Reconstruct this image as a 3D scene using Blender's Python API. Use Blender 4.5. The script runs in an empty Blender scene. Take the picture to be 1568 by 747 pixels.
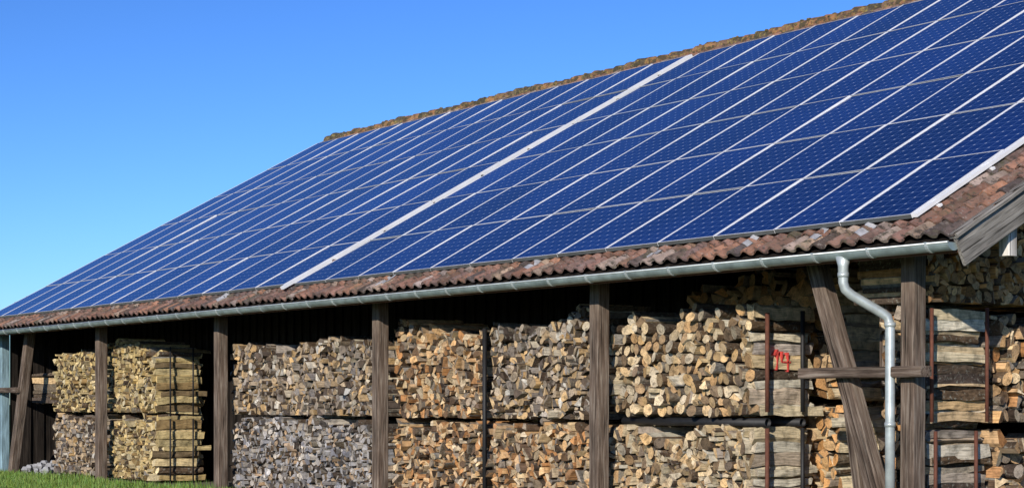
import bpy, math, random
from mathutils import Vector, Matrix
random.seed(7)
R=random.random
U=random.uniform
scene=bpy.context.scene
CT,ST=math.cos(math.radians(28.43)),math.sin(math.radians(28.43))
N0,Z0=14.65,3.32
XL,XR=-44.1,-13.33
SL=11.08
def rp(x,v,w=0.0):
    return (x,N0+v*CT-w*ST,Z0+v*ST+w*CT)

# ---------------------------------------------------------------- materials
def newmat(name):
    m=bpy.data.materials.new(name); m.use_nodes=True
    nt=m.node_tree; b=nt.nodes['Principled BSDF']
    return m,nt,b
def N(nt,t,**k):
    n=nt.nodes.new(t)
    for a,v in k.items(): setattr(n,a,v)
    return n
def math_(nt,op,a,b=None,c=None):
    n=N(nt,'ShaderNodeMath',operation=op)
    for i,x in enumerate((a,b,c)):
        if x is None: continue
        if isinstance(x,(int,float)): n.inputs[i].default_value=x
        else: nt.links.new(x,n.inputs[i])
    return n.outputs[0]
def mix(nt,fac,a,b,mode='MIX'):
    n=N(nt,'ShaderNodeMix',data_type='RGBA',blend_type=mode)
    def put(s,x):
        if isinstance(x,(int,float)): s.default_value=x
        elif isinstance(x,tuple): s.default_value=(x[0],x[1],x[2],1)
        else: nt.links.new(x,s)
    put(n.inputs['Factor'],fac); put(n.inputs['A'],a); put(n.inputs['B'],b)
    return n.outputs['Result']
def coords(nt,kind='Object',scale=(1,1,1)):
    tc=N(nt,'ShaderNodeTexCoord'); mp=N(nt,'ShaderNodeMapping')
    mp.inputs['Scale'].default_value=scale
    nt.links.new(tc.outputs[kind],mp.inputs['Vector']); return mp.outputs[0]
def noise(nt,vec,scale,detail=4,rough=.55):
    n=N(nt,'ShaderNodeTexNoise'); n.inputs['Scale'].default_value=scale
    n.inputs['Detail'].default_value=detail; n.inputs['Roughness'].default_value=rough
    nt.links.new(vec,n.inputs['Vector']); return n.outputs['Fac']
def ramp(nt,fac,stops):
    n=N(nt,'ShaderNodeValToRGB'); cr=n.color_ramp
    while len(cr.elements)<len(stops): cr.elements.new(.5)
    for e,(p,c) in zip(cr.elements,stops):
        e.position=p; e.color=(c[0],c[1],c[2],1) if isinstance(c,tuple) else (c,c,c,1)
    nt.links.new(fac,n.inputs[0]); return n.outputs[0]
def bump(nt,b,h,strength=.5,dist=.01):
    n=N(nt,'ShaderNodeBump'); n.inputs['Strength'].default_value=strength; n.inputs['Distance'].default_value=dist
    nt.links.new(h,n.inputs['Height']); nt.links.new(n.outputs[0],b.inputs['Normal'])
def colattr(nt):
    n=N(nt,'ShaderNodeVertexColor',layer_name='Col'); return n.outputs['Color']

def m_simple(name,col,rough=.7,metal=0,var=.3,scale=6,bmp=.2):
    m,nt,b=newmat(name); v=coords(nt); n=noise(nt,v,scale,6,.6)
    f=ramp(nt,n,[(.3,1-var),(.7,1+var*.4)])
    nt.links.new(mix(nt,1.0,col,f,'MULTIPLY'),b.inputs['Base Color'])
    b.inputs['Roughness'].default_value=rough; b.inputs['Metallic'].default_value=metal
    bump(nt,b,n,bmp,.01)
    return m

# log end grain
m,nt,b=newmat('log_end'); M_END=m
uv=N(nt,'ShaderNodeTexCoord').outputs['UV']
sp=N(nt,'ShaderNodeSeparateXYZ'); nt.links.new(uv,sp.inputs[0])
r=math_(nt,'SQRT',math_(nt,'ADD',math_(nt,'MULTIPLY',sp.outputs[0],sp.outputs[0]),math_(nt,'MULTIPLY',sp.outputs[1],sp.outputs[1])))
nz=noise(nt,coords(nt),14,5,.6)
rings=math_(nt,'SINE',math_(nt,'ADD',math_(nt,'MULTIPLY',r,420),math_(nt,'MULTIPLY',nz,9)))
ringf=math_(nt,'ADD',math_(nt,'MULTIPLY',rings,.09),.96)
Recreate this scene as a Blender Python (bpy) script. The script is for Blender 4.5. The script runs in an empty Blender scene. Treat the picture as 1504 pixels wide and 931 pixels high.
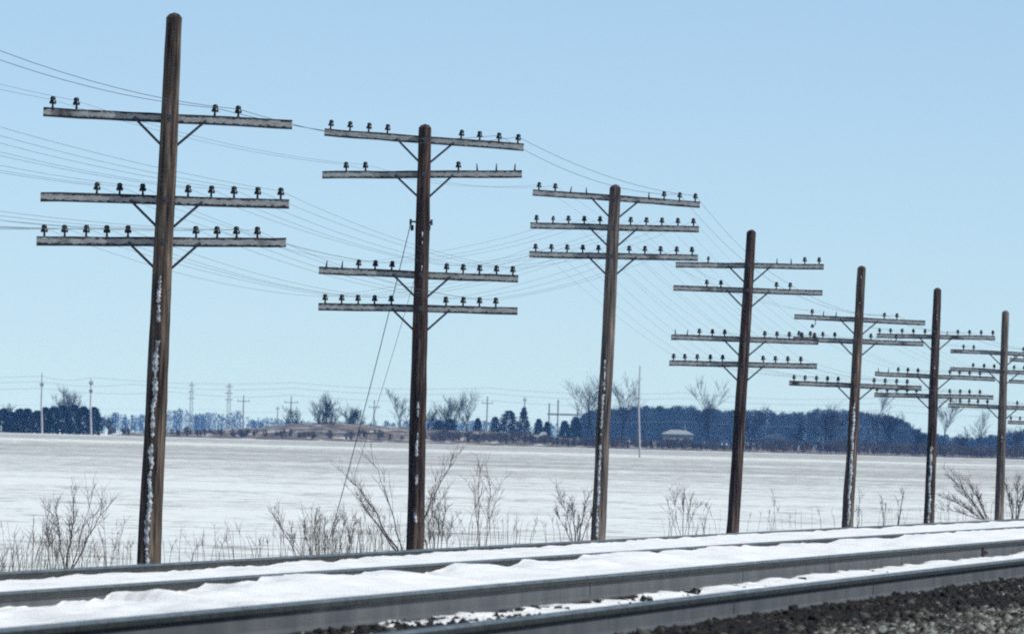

-*-

Quote every line word for word and keep the images out of the copy.

Reconstruct this image as a 3D scene using Blender's Python API. Use Blender 4.5. The script runs in an empty Blender scene. Take the picture to be 1568 by 747 pixels.
import bpy, math, random
from mathutils import Vector, Matrix
random.seed(7)
R=random.random
U=random.uniform
scene=bpy.context.scene
CT,ST=math.cos(math.radians(28.43)),math.sin(math.radians(28.43))
N0,Z0=14.65,3.32
XL,XR=-44.1,-13.33
SL=11.08
def rp(x,v,w=0.0):
    return (x,N0+v*CT-w*ST,Z0+v*ST+w*CT)

# ---------------------------------------------------------------- materials
def newmat(name):
    m=bpy.data.materials.new(name); m.use_nodes=True
    nt=m.node_tree; b=nt.nodes['Principled BSDF']
    return m,nt,b
def N(nt,t,**k):
    n=nt.nodes.new(t)
    for a,v in k.items(): setattr(n,a,v)
    return n
def math_(nt,op,a,b=None,c=None):
    n=N(nt,'ShaderNodeMath',operation=op)
    for i,x in enumerate((a,b,c)):
        if x is None: continue
        if isinstance(x,(int,float)): n.inputs[i].default_value=x
        else: nt.links.new(x,n.inputs[i])
    return n.outputs[0]
def mix(nt,fac,a,b,mode='MIX'):
    n=N(nt,'ShaderNodeMix',data_type='RGBA',blend_type=mode)
    def put(s,x):
        if isinstance(x,(int,float)): s.default_value=x
        elif isinstance(x,tuple): s.default_value=(x[0],x[1],x[2],1)
        else: nt.links.new(x,s)
    put(n.inputs['Factor'],fac); put(n.inputs['A'],a); put(n.inputs['B'],b)
    return n.outputs['Result']
def coords(nt,kind='Object',scale=(1,1,1)):
    tc=N(nt,'ShaderNodeTexCoord'); mp=N(nt,'ShaderNodeMapping')
    mp.inputs['Scale'].default_value=scale
    nt.links.new(tc.outputs[kind],mp.inputs['Vector']); return mp.outputs[0]
def noise(nt,vec,scale,detail=4,rough=.55):
    n=N(nt,'ShaderNodeTexNoise'); n.inputs['Scale'].default_value=scale
    n.inputs['Detail'].default_value=detail; n.inputs['Roughness'].default_value=rough
    nt.links.new(vec,n.inputs['Vector']); return n.outputs['Fac']
def ramp(nt,fac,stops):
    n=N(nt,'ShaderNodeValToRGB'); cr=n.color_ramp
    while len(cr.elements)<len(stops): cr.elements.new(.5)
    for e,(p,c) in zip(cr.elements,stops):
        e.position=p; e.color=(c[0],c[1],c[2],1) if isinstance(c,tuple) else (c,c,c,1)
    nt.links.new(fac,n.inputs[0]); return n.outputs[0]
def bump(nt,b,h,strength=.5,dist=.01):
    n=N(nt,'ShaderNodeBump'); n.inputs['Strength'].default_value=strength; n.inputs['Distance'].default_value=dist
    nt.links.new(h,n.inputs['Height']); nt.links.new(n.outputs[0],b.inputs['Normal'])
def colattr(nt):
    n=N(nt,'ShaderNodeVertexColor',layer_name='Col'); return n.outputs['Color']

def m_simple(name,col,rough=.7,metal=0,var=.3,scale=6,bmp=.2):
    m,nt,b=newmat(name); v=coords(nt); n=noise(nt,v,scale,6,.6)
    f=ramp(nt,n,[(.3,1-var),(.7,1+var*.4)])
    nt.links.new(mix(nt,1.0,col,f,'MULTIPLY'),b.inputs['Base Color'])
    b.inputs['Roughness'].default_value=rough; b.inputs['Metallic'].default_value=metal
    bump(nt,b,n,bmp,.01)
    return m

# log end grain
m,nt,b=newmat('log_end'); M_END=m
uv=N(nt,'ShaderNodeTexCoord').outputs['UV']
sp=N(nt,'ShaderNodeSeparateXYZ'); nt.links.new(uv,sp.inputs[0])
r=math_(nt,'SQRT',math_(nt,'ADD',math_(nt,'MULTIPLY',sp.outputs[0],sp.outputs[0]),math_(nt,'MULTIPLY',sp.outputs[1],sp.outputs[1])))
nz=noise(nt,coords(nt),14,5,.6)
rings=math_(nt,'SINE',math_(nt,'ADD',math_(nt,'MULTIPLY',r,420),math_(nt,'MULTIPLY',nz,9)))
ringf=math_(nt,'ADD',math_(nt,'MULTIPLY',rings,.09),.96)
Recreate this scene as a Blender Python (bpy) script. The script is for Blender 4.5. The script runs in an empty Blender scene. Treat the picture as 1504 pixels wide and 931 pixels high.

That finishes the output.